-- Begin --
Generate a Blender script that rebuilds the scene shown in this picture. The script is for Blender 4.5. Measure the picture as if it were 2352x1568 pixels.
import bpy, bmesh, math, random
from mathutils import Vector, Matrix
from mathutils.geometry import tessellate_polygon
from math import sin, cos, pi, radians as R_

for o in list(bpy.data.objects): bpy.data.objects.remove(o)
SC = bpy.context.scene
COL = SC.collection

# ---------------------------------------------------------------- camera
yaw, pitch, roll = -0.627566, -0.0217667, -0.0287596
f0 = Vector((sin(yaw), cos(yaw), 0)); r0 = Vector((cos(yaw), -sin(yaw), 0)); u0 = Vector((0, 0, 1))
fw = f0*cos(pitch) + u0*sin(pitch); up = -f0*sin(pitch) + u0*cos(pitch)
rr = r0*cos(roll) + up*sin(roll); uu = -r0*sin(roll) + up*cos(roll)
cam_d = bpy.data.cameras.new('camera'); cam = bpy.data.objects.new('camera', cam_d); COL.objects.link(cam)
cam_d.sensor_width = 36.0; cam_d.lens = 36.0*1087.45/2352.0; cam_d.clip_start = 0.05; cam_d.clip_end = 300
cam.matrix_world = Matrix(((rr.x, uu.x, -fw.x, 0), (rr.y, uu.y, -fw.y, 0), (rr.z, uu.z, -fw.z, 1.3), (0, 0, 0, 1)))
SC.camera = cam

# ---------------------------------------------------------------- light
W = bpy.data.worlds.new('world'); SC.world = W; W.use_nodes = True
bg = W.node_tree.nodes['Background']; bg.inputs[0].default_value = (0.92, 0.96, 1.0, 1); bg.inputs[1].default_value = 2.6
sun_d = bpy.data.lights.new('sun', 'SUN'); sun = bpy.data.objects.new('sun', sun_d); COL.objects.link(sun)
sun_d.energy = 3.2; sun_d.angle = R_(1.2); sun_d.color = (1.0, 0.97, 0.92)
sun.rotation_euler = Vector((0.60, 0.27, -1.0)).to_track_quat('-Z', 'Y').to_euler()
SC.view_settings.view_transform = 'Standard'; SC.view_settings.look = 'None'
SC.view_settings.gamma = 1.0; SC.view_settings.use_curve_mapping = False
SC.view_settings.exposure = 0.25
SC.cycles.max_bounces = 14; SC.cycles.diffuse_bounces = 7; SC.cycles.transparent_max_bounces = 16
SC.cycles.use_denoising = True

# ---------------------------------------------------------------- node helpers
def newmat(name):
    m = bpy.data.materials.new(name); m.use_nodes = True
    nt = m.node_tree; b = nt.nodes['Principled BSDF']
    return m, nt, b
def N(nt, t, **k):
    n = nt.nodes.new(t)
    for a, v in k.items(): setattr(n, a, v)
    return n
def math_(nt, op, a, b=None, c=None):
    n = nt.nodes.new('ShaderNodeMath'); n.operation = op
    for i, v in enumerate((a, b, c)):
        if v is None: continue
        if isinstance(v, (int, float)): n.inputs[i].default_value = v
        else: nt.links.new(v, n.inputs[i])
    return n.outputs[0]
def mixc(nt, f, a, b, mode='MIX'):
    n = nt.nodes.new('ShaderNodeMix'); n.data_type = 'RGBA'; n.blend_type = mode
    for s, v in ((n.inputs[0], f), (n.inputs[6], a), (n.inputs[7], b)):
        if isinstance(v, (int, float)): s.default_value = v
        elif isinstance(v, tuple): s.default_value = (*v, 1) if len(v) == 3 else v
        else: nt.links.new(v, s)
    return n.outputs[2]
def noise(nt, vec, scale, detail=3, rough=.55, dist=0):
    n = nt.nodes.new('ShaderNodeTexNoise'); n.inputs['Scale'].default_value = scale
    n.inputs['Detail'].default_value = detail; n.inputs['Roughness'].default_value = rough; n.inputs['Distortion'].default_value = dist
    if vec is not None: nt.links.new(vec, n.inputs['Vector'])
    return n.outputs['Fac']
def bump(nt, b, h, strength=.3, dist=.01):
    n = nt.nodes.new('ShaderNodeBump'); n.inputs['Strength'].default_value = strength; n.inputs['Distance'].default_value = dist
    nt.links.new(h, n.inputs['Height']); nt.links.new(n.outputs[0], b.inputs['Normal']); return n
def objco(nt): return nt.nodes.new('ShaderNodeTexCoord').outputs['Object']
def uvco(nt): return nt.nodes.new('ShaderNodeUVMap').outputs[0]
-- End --
## REQUIRED WORK
Quote the data above in full, changing nothing.

## FINISHED ANSWER
Generate a Blender script that rebuilds the scene shown in this picture. The script is for Blender 4.5. Measure the picture as if it were 2352x1568 pixels.
import bpy, bmesh, math, random
from mathutils import Vector, Matrix
from mathutils.geometry import tessellate_polygon
from math import sin, cos, pi, radians as R_

for o in list(bpy.data.objects): bpy.data.objects.remove(o)
SC = bpy.context.scene
COL = SC.collection

# ---------------------------------------------------------------- camera
yaw, pitch, roll = -0.627566, -0.0217667, -0.0287596
f0 = Vector((sin(yaw), cos(yaw), 0)); r0 = Vector((cos(yaw), -sin(yaw), 0)); u0 = Vector((0, 0, 1))
fw = f0*cos(pitch) + u0*sin(pitch); up = -f0*sin(pitch) + u0*cos(pitch)
rr = r0*cos(roll) + up*sin(roll); uu = -r0*sin(roll) + up*cos(roll)
cam_d = bpy.data.cameras.new('camera'); cam = bpy.data.objects.new('camera', cam_d); COL.objects.link(cam)
cam_d.sensor_width = 36.0; cam_d.lens = 36.0*1087.45/2352.0; cam_d.clip_start = 0.05; cam_d.clip_end = 300
cam.matrix_world = Matrix(((rr.x, uu.x, -fw.x, 0), (rr.y, uu.y, -fw.y, 0), (rr.z, uu.z, -fw.z, 1.3), (0, 0, 0, 1)))
SC.camera = cam

# ---------------------------------------------------------------- light
W = bpy.data.worlds.new('world'); SC.world = W; W.use_nodes = True
bg = W.node_tree.nodes['Background']; bg.inputs[0].default_value = (0.92, 0.96, 1.0, 1); bg.inputs[1].default_value = 2.6
sun_d = bpy.data.lights.new('sun', 'SUN'); sun = bpy.data.objects.new('sun', sun_d); COL.objects.link(sun)
sun_d.energy = 3.2; sun_d.angle = R_(1.2); sun_d.color = (1.0, 0.97, 0.92)
sun.rotation_euler = Vector((0.60, 0.27, -1.0)).to_track_quat('-Z', 'Y').to_euler()
SC.view_settings.view_transform = 'Standard'; SC.view_settings.look = 'None'
SC.view_settings.gamma = 1.0; SC.view_settings.use_curve_mapping = False
SC.view_settings.exposure = 0.25
SC.cycles.max_bounces = 14; SC.cycles.diffuse_bounces = 7; SC.cycles.transparent_max_bounces = 16
SC.cycles.use_denoising = True

# ---------------------------------------------------------------- node helpers
def newmat(name):
    m = bpy.data.materials.new(name); m.use_nodes = True
    nt = m.node_tree; b = nt.nodes['Principled BSDF']
    return m, nt, b
def N(nt, t, **k):
    n = nt.nodes.new(t)
    for a, v in k.items(): setattr(n, a, v)
    return n
def math_(nt, op, a, b=None, c=None):
    n = nt.nodes.new('ShaderNodeMath'); n.operation = op
    for i, v in enumerate((a, b, c)):
        if v is None: continue
        if isinstance(v, (int, float)): n.inputs[i].default_value = v
        else: nt.links.new(v, n.inputs[i])
    return n.outputs[0]
def mixc(nt, f, a, b, mode='MIX'):
    n = nt.nodes.new('ShaderNodeMix'); n.data_type = 'RGBA'; n.blend_type = mode
    for s, v in ((n.inputs[0], f), (n.inputs[6], a), (n.inputs[7], b)):
        if isinstance(v, (int, float)): s.default_value = v
        elif isinstance(v, tuple): s.default_value = (*v, 1) if len(v) == 3 else v
        else: nt.links.new(v, s)
    return n.outputs[2]
def noise(nt, vec, scale, detail=3, rough=.55, dist=0):
    n = nt.nodes.new('ShaderNodeTexNoise'); n.inputs['Scale'].default_value = scale
    n.inputs['Detail'].default_value = detail; n.inputs['Roughness'].default_value = rough; n.inputs['Distortion'].default_value = dist
    if vec is not None: nt.links.new(vec, n.inputs['Vector'])
    return n.outputs['Fac']
def bump(nt, b, h, strength=.3, dist=.01):
    n = nt.nodes.new('ShaderNodeBump'); n.inputs['Strength'].default_value = strength; n.inputs['Distance'].default_value = dist
    nt.links.new(h, n.inputs['Height']); nt.links.new(n.outputs[0], b.inputs['Normal']); return n
def objco(nt): return nt.nodes.new('ShaderNodeTexCoord').outputs['Object']
def uvco(nt): return nt.nodes.new('ShaderNodeUVMap').outputs[0]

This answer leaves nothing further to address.